Wednesday, January 4, 2012

There is a really nice remembrance of Mom in this week's Nelson County Times by Erin Hughey-Comers (thank you Erin!). Here is an extract:

"She taught me that learning happens best in action, through experience, that you never forget something you learned with your heart beating in your ears and the blood rushing through your head, that the context of a walk and a friendship means that the shapes of leaves and the sounds of birds still come clear in your mind years later."

To read the full article, click HERE.

Monday, January 2, 2012

Once when Mom and I were out clearing a new trail, she asked what I thought we should do if we met some nutty, scary person while we were out, alone, in the woods (there had recently been some women attacked on the nearby Appalachian Trail). I said, "We don't have to worry about that, Mom: we are the nutty scary people!" She looked at me, completely uncomprehending.

This was during her machete stage. She's always loved clippers and saws, but for a while there, she moved up to big knives. She had found some place that sold both saws and machetes complete with leather sheaths with belt loops.

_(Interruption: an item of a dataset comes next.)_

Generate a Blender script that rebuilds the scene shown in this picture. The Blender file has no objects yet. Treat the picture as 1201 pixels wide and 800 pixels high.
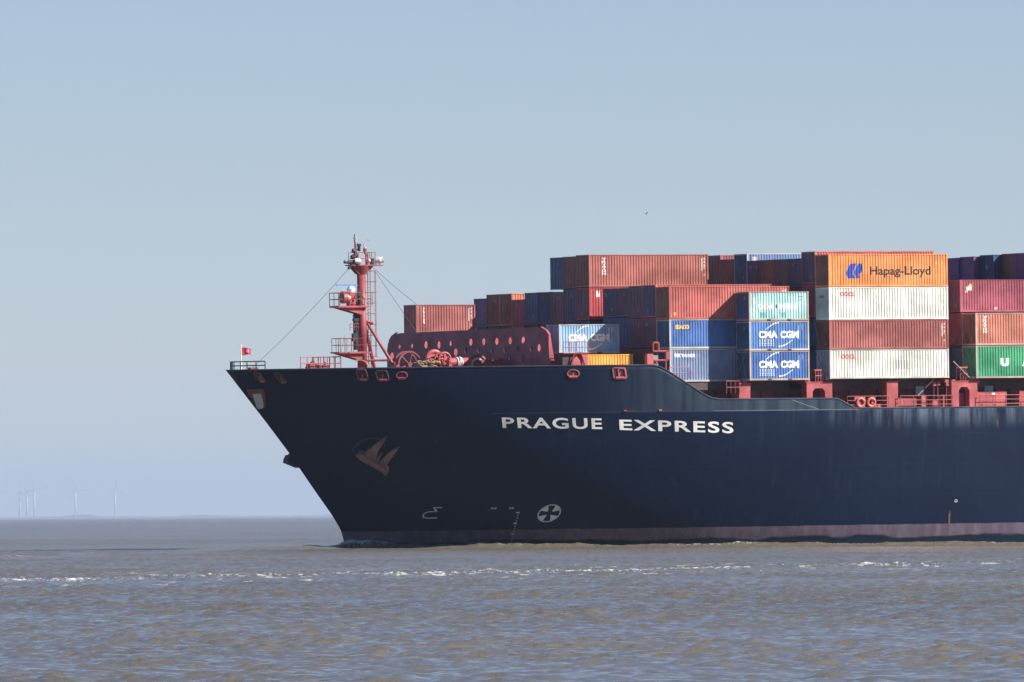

As we spoke, she was "wearing" two leather sheaths so long that they dragged the ground, one with a saw; the machete from the other being in her hand -- which she waved about absent mindedly every time she stopped to talk. Both I and her large Rottweiler kept a respectful distance and eye on the blade. Behind us was a trail of total devastation (she used a two-handed woodpeckerish stroke with the machete which was too big for her to manage one-handed).

Anyway, I could not convince her that she, with the knive(s), the dog, the devastation (and the pork-pie hat) could be scary to anybody.

[For my Birthday that year, Mom gave me one of those massive hand saws (to her amazement, I declined a machete). If I ever need to cut a three-foot-thick tree by hand, I am ready.]